Officials of the Justice Ministry, the Attorney General’s Office, the police and prison service had contingency plans developed last year when it became apparent that there was a strong possibility that Demjanjuk might be extradited to Israel under terms of a 1963 extradition agreement with the U.S.

Demjanjuk, who has maintained his innocence, saying he was a Soviet soldier during the war who was captured by the Nazis, has argued through his attorney that the extradition treaty between the two governments does not allow for him to be sent to Israel. He would be the first person extradited from the U.S. to Israel for crimes committed during World War II.

PREPARING THE VENUE

Justice Minister Moshe Nissim said Monday that Demjanjuk would be tried in the Jerusalem district court by panel of three judges headed by a Justice of the Supreme Court. While the Attorney General’s office and the police are preparing the charge sheet, other officials are deciding on where the trial will take place.

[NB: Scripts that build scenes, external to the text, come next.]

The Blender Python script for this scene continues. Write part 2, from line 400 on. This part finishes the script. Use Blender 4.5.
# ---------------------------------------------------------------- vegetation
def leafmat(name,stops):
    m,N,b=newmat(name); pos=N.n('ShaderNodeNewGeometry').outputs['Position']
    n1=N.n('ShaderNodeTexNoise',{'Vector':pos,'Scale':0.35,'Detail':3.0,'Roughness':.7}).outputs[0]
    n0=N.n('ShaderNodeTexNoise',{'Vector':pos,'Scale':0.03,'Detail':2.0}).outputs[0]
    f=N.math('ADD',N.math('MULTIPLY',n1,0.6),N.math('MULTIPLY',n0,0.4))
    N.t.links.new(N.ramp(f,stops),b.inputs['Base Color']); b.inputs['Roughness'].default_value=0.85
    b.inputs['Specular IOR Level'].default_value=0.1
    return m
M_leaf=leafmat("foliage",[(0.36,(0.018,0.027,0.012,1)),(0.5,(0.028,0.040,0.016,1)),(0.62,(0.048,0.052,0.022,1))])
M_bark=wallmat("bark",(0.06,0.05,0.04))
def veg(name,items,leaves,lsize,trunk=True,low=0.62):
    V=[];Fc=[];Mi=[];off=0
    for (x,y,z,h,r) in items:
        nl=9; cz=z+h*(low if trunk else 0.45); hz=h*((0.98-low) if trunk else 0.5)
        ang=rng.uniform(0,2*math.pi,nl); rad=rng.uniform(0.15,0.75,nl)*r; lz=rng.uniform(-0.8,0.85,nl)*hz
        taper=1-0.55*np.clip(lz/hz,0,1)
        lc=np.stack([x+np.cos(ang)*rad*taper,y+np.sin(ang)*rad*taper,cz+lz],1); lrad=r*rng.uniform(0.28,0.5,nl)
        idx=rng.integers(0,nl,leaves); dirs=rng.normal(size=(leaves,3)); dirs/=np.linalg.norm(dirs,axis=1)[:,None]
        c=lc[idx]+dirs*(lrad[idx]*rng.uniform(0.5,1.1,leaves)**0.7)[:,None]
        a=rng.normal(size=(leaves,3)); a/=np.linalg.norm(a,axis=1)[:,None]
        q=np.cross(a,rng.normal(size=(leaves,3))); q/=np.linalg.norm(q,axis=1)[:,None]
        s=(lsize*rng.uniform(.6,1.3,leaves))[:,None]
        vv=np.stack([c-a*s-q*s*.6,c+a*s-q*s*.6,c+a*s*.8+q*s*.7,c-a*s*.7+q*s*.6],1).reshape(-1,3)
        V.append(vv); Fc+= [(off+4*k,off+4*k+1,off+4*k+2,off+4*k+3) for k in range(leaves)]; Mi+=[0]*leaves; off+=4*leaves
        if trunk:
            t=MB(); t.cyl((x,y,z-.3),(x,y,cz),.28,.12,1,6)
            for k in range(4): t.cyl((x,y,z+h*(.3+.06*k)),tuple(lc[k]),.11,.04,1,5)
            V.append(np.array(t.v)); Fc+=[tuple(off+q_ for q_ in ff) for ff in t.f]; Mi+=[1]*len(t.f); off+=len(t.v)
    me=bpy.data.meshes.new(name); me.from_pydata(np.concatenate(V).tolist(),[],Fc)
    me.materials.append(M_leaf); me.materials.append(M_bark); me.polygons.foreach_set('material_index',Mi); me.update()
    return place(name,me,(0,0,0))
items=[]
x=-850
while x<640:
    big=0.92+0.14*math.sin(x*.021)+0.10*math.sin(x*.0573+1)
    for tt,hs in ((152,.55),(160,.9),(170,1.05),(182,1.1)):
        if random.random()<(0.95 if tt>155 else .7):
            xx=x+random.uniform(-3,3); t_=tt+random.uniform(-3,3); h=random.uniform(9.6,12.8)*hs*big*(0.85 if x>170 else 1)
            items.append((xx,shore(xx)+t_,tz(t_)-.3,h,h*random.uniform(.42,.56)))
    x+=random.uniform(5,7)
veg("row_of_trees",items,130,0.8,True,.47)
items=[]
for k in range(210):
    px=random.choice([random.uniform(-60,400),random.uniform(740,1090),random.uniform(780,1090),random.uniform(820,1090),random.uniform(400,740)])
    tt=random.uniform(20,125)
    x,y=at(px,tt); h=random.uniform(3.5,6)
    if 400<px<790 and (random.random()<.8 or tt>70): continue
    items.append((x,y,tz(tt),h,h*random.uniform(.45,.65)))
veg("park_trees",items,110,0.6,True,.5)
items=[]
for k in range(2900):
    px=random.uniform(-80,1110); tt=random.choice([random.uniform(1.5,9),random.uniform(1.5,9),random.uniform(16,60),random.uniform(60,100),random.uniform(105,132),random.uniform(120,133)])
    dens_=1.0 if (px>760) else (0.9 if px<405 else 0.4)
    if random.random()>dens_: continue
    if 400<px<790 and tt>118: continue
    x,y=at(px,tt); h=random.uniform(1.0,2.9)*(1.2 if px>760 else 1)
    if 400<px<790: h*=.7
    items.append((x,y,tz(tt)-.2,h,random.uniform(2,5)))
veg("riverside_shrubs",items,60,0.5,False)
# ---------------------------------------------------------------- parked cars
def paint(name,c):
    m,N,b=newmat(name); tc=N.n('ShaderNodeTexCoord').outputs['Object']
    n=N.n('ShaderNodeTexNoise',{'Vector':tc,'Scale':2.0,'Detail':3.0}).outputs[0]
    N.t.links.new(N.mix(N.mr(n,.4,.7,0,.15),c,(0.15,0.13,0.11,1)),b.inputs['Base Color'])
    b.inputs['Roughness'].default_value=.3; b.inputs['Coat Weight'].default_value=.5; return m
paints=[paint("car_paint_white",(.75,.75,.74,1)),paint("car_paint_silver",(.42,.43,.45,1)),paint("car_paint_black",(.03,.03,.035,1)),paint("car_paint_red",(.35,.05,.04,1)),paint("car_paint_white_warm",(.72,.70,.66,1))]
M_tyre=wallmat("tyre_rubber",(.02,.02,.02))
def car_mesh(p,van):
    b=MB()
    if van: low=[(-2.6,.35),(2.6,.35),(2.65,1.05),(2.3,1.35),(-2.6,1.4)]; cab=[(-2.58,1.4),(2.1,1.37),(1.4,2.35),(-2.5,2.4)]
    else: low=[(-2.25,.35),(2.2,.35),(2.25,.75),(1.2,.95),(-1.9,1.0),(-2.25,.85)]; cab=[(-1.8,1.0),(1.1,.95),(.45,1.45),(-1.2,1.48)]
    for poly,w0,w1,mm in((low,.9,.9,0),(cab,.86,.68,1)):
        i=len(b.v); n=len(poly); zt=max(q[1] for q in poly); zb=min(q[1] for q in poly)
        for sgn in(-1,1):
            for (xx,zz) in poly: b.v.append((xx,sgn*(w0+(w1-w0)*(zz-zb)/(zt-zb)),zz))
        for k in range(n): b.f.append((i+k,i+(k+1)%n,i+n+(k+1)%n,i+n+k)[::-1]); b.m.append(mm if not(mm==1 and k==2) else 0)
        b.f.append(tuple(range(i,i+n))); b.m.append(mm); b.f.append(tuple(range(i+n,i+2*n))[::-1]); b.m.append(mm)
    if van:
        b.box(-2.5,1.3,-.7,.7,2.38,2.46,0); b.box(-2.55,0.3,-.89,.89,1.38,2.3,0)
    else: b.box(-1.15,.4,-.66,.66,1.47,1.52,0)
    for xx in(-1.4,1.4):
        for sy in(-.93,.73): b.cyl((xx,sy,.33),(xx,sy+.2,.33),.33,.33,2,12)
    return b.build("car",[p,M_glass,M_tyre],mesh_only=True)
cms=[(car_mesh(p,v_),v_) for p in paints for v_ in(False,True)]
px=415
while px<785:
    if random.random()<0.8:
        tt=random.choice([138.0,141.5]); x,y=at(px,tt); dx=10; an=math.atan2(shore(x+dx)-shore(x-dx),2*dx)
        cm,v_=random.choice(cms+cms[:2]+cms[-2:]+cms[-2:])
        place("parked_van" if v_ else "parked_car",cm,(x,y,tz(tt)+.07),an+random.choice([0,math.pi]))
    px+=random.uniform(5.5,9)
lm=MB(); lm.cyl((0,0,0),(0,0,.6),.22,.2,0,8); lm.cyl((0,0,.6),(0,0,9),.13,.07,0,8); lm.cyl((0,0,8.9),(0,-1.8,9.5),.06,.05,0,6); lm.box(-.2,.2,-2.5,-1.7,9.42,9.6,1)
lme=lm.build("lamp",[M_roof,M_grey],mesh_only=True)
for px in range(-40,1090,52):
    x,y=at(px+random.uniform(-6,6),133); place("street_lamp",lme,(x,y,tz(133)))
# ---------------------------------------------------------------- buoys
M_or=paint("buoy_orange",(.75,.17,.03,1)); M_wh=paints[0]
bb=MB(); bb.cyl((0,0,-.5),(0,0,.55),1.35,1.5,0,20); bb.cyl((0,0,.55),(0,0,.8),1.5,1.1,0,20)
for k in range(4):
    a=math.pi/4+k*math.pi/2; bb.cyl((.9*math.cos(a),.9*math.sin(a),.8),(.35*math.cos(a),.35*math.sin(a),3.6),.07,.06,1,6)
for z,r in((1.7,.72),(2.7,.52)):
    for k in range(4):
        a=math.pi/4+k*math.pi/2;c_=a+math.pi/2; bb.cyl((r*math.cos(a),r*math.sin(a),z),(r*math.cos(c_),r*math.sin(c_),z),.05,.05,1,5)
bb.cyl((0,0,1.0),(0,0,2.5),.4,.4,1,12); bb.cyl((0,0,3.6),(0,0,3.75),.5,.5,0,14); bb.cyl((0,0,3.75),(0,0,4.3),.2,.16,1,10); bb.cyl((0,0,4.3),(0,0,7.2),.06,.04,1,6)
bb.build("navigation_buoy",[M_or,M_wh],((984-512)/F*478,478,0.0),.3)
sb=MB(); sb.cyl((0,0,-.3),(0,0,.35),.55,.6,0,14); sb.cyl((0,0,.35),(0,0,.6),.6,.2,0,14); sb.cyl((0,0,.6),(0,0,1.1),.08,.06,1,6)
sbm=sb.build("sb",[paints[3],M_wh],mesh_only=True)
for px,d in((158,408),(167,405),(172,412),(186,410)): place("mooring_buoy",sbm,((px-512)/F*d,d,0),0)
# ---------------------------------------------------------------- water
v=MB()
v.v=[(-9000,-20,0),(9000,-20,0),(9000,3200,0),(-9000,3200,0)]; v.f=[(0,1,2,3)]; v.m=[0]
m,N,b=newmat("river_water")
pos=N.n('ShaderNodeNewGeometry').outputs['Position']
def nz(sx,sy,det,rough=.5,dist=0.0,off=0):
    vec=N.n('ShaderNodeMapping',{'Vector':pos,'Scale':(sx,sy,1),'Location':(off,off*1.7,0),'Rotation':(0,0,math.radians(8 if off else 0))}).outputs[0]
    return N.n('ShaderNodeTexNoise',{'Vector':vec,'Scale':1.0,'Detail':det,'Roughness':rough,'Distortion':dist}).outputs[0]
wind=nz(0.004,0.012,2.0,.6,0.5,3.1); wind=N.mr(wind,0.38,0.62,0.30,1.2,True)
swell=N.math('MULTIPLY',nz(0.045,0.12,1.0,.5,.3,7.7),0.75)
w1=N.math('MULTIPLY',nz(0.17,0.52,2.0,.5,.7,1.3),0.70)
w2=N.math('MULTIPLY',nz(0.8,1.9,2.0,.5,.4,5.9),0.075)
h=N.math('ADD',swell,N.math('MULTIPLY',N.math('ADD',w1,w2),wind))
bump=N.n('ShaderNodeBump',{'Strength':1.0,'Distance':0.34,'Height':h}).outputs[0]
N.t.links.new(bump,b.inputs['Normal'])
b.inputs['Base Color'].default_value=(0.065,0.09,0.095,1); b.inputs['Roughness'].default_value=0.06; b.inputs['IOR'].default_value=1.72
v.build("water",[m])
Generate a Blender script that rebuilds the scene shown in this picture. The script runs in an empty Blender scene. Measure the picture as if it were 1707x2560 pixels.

The venue must be dignified enough to serve as a court and large enough to accommodate the large number of people, including hundreds of foreign reporters, expected to view the trial. Justice Ministry personnel have inspected and found suitable for sue in the Demjanjuk trial the bullet-proof glass box which encased stand at which Eichmann sat during his trial. It has been preserved as an exhibit at the Kibbutz Lochamei Hagetaot Museum.

Demjanjuk will probably be held during the preparations for his trial, including his interrogation by the police for preparation of the charge sheet — which may take several months — in the same special cell at the Ramle Prison which housed Eichmann.

His prison guards will probably be chosen from a panel of individuals who have had no connection with the Nazis, either directly in their own person or through members of their family, to avoid the possibility of personal revenge.

But the question of who will represent Demjanjuk is still to be settled. Under Israeli law, only lawyers registered in Israel may plead in Israeli courts. It will not be easy to find a local attorney ready to undertake the defense of Demjanjuk, and the accused war criminal may request an attorney from abroad.

In the case of Eichmann, a special law was passed to enable a West German attorney, Robert Servatius, to appear in the Jerusalem court to defend him.